No. People are just far more sensitive these days to anything political. The past decade has absoulely cooked people's brains to the point where they now see red everywhere. This ain't exclusive to one side btw. The internet has turned so many people into fucking pyschos who can't relax and enjoy something anymore.
It's a cause/effect thing.
Movie writing (and this applies to game and even journalist writing now) has largely eschewed nuance and subtlety in their viewpoints to instead bash viewers over the head with their intended point.
Yes, 20 years ago you had movies, games, and shows with political messages and themes all over the place, but they largely focused on writing a good story with the message to compliment the story.
The Sopranos is an excellent example, Tony is a character with a lot of charismatic attributes but is ultimately a murderous criminal, but he's so subtlety written that you can't help but want to like him sometimes. He's sort of racist, sort of homophobic, but he's actually significantly more accepting than most of his crime family. Plus with his real family, he genuinely tries to be good to his kids. He's a bad person, but he's written in a way where he's likable.
Nowadays, though, you'd never have a character written like that, because writers seem to think that likeable characters need to be morally upstanding and preachy (and also snarky which is fucking annoying) and any socially negative attribute immediately means they need to be a complete unlikable jerk. It's basically like every "good" character has a Lisa Simpson complex without having any genuine character flaws of their own. There's just no depth and it's usually an obvious mouthpiece for whatever the writers were intending. So the preaching and shallowness of said preaching has gotten so annoying that it has birthed the "woke" response.

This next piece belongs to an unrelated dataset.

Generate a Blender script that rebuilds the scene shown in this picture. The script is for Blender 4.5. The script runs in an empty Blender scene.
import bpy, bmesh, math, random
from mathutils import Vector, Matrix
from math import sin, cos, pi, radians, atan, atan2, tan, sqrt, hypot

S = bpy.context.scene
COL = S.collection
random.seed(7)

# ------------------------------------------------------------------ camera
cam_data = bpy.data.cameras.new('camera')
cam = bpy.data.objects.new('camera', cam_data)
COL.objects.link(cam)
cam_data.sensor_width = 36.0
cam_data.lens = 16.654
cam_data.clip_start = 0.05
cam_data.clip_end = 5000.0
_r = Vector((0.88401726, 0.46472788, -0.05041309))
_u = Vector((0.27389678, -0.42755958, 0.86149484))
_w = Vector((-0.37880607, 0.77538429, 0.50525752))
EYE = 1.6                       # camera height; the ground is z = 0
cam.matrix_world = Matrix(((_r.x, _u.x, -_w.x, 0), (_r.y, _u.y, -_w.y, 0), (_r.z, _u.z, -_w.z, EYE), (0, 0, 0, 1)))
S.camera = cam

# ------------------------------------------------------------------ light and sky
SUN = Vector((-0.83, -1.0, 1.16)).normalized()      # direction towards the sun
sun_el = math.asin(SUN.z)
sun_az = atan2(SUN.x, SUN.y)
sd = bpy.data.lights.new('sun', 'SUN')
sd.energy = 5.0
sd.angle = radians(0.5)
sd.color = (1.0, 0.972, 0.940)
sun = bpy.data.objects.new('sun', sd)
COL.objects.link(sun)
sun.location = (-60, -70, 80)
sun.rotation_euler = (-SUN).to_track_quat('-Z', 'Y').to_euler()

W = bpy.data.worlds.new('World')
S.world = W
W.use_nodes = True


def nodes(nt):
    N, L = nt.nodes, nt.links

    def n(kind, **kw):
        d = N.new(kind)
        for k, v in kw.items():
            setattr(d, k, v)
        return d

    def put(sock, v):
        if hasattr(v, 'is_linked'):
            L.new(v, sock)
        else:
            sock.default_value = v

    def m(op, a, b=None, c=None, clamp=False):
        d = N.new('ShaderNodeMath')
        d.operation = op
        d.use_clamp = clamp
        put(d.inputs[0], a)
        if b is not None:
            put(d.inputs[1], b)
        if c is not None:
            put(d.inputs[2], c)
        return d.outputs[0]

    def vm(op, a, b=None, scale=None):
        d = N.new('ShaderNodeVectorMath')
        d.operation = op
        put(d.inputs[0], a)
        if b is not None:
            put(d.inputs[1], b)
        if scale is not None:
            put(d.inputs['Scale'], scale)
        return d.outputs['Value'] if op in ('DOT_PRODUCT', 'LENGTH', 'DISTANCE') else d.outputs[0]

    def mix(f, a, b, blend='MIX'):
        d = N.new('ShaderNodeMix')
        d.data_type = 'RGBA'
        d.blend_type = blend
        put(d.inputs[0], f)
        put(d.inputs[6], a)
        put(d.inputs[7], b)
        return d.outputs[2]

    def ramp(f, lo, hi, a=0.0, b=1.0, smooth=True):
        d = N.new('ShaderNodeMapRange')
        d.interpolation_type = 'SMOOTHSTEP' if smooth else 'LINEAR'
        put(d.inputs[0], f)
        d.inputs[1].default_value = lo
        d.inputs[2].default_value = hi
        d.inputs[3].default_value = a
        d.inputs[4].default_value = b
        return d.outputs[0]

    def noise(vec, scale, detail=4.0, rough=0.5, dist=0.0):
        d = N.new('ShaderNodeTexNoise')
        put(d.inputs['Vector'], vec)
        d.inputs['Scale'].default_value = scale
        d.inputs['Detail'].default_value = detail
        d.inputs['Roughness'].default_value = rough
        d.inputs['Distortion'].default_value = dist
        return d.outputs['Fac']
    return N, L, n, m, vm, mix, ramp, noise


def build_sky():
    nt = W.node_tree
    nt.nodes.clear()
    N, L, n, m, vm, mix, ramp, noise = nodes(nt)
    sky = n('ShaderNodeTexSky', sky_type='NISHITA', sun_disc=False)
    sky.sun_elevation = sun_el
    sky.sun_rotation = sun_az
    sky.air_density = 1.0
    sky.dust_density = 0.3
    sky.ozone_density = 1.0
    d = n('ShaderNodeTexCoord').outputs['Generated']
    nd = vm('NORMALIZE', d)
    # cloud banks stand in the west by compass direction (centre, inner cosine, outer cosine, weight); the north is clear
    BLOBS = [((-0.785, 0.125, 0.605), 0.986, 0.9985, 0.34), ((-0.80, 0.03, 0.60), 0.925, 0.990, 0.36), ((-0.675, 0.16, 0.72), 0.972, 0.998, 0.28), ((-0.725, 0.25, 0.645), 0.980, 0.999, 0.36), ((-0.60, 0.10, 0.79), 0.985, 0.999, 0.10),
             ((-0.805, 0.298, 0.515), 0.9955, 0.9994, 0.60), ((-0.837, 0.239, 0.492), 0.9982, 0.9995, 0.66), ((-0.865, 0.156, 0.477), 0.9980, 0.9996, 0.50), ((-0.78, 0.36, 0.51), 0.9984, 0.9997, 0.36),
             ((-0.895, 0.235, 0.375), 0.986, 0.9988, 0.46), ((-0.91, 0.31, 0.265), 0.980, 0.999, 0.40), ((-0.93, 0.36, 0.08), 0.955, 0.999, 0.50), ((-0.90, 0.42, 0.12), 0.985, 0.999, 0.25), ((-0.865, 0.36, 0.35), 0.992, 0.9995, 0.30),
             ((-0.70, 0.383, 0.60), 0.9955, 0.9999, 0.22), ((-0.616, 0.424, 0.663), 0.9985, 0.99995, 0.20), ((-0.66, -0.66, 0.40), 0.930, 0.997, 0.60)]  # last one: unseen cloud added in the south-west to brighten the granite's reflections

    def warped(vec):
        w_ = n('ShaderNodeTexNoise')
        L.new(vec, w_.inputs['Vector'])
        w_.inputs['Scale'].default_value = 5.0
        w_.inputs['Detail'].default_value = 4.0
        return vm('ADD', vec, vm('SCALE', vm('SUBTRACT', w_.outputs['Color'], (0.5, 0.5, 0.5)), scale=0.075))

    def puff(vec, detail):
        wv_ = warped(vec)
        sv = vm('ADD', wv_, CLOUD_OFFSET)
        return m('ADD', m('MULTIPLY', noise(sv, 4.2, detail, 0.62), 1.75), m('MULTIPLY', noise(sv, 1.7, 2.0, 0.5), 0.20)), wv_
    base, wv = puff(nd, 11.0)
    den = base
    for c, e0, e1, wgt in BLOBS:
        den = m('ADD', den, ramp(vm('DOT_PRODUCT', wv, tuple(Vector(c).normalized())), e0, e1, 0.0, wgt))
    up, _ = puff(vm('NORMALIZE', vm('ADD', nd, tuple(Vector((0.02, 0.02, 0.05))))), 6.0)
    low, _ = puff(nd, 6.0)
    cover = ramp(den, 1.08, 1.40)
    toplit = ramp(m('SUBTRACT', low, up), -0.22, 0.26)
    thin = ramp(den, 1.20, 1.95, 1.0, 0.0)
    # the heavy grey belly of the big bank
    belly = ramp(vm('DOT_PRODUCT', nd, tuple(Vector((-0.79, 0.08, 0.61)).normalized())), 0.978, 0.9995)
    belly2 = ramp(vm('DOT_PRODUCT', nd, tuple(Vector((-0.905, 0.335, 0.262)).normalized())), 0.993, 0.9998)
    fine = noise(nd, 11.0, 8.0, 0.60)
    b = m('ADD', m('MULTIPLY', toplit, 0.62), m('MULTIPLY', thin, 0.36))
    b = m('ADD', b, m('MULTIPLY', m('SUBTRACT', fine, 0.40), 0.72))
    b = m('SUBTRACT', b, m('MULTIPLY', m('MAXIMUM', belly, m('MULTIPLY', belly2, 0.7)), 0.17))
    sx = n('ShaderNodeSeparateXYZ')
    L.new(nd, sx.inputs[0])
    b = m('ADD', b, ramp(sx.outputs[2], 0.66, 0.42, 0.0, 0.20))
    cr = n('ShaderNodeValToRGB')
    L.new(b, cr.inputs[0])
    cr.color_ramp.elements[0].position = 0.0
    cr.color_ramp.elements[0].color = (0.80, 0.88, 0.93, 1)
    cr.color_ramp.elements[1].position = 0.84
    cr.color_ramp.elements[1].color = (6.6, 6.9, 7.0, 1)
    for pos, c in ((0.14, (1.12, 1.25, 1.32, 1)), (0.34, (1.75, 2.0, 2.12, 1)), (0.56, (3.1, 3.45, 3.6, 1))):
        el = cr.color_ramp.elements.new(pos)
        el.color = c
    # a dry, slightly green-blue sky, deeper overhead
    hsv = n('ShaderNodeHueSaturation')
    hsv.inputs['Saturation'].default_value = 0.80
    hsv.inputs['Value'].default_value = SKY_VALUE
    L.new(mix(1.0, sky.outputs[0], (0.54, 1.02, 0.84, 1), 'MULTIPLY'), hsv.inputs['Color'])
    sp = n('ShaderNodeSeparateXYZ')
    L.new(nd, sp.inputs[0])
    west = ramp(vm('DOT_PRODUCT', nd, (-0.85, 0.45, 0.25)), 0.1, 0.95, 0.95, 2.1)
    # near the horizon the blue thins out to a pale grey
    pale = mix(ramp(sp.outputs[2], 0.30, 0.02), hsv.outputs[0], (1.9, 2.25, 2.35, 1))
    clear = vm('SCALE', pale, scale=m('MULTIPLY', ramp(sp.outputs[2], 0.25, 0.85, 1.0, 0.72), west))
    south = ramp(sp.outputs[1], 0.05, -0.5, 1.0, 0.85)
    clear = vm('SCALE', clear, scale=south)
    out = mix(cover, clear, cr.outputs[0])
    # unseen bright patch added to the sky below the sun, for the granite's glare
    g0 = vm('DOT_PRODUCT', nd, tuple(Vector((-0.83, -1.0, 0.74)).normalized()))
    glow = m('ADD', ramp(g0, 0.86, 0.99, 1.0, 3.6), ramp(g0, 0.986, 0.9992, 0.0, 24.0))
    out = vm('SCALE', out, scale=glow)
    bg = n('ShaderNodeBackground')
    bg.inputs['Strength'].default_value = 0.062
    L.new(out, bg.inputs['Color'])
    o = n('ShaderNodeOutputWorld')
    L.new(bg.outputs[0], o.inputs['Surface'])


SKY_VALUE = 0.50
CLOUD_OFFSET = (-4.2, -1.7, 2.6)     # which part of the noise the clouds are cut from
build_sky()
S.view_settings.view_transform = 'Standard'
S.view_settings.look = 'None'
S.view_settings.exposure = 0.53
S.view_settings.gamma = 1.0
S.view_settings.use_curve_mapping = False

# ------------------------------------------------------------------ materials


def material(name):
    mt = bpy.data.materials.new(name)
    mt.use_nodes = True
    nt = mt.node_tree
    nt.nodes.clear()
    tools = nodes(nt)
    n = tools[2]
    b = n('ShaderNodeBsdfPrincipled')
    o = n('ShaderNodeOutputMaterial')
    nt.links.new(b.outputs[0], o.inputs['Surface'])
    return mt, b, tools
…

I hate the term woke but it's ultimately what shit-tier writing deserves.
On topic with Superman: I really was not sold on the whiney interpretation I saw in the trailers (that interview with Lois Lane is honestly cringe), I really liked the idea of a more humble and lighthearted Superman but it seems like the film kinda takes the piss out of the character a bit which is disappointing. I might go see it, but I'm let down.
Richard Donner's Superman and Sam Raimi's Spider-Man still seem to be unbeatable in properly characterizing comic book symbols of hope. Please, enough of this tired insincere jokey shit.